What AG Barr bought was a head start in building a brand. A brand that pulled in £42m in sales in 2021 (this does include revenues from distributing Rio). The margins Boost was making are, however, a little weak, at least compared to AG Barr’s.

20172018201920202021
Boost gross margin23.6%21.6%22.7%26.5%21.4%
Boost operating margin8.1%5.9%5.8%9.1%4.4%
AG Barr gross margin46.9%47.1%43.9%41.1%41.2%
AG Barr operating margin17.0%16.5%16.2%14.9%11.8%
Boost Drinks margins are significantly lower than AG Barr’s

But as we have said, Boost outsources manufacturing. It also focuses on supplying smaller, independent retailers. AG Barr most likely imagines that it in bringing the brand under its umbrella, with its manufacturing, distributing and marketing scale, it can plump those margins up. If it can get the costs per litre for energy and sports drinks down towards its average, then it has more than an extra pound per litre in sales revenue to enjoy.

That should be positive, across the board for margins. Fatter margins mean bigger profits. Bigger per share profits should justify an increase in the AG Barr share price. That’s good news for investors, if it proves to be true. But, it can’t be so easy can it? Consumers are willing to pay more for sports and energy drinks than an equivalent volume of fruit juice, pop, squash, or sparking water. But there must be a reason why they are happy to do this.

Perhaps, the marketing costs a little more. Perhaps gathering evidence that suggests a sports drink does something extra compared to other flavoured waters. There is likely to be additional requirements to be met if you are adding caffeine and other stimulants to drinks, and you are also going to have to study the drinks effects to make the claim that it increases alertness and decreases the sensation of fatigue.

Boost to the AG Barr share price

Perhaps, I am not quite on the money when I say the costs per litre are the same for all soft drinks. Even so, I am confident that AG Barr believes it can fatten the margins it makes on sales of Boost, and its contribution to the bottom line will be positive. In fact it has said that it will be ‘accretive’ to earnings-per-share from year one.

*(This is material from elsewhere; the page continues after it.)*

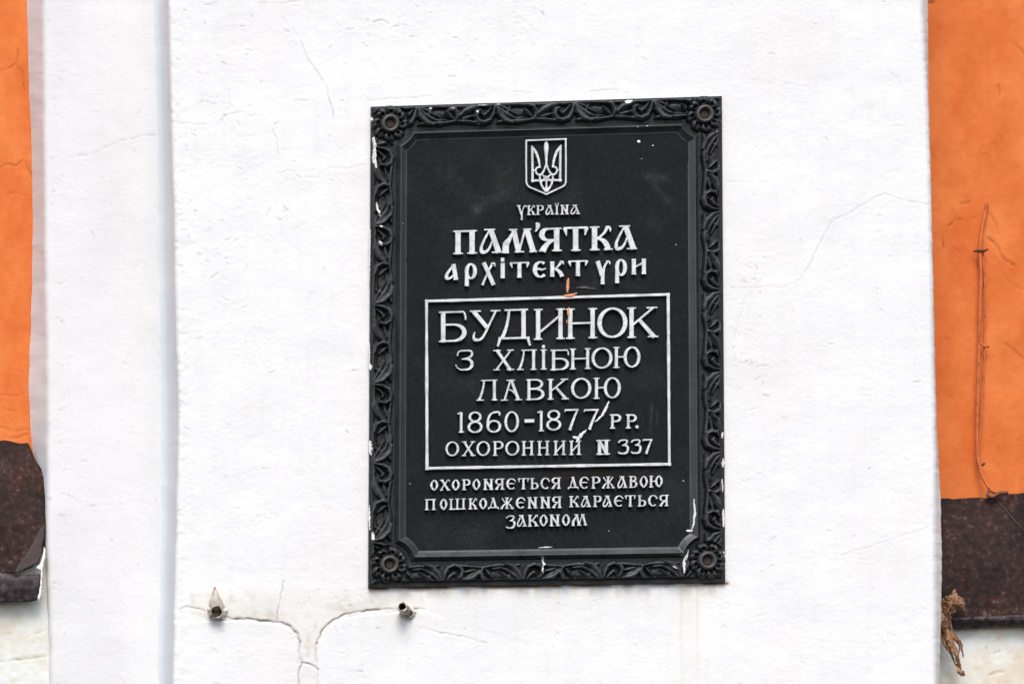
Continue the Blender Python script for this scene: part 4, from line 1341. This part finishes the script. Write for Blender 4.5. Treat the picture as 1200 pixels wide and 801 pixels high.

All in all, this does look like a good deal for AG Barr. Its a UK focused bolt on beverage acquisition, that fits very well with the parent company’s stated criteria for acquisitions. I could ask if it could it have built a brand with £42m in sales itself for £20m, or perhaps even the full £32m. Possibly. But it would have taken time and would that have been worth it when a brand was available for what would be an enterprise value to sales ratio of less than one? Probably not.

Actually, the deal could be said to have cost less than £20m or £32m. And this is not actually the first time AG Barr has entered the energy drinks market. It did have a deal to distribute Rockstar Energy drinks in the UK, Ireland and some European countries. But, PepsiCo—what had distribution rights in North America—bought Rockstar, and terminated AG Barr’s contract. The company received £7.6m in compensation. You could knock that amount off the price of the Boost deal. And perhaps more importantly, its reassuring that AG Barr has not only just figured out that sports and energy drinks were worth getting into: it had been there a while, and has just got back in.

DISCLAIMER: James J. McCombie does not own any of the shares mentioned. The Storied Investor has no beneficial ownership position in any of the stocks or securities mentioned. No comment in this article should be construed as a recommendation of, or opinion regarding the future performance of, any stock or security or collection of them mentioned herein. Opinions expressed are the author’s and do not represent the views of The Storied Investor.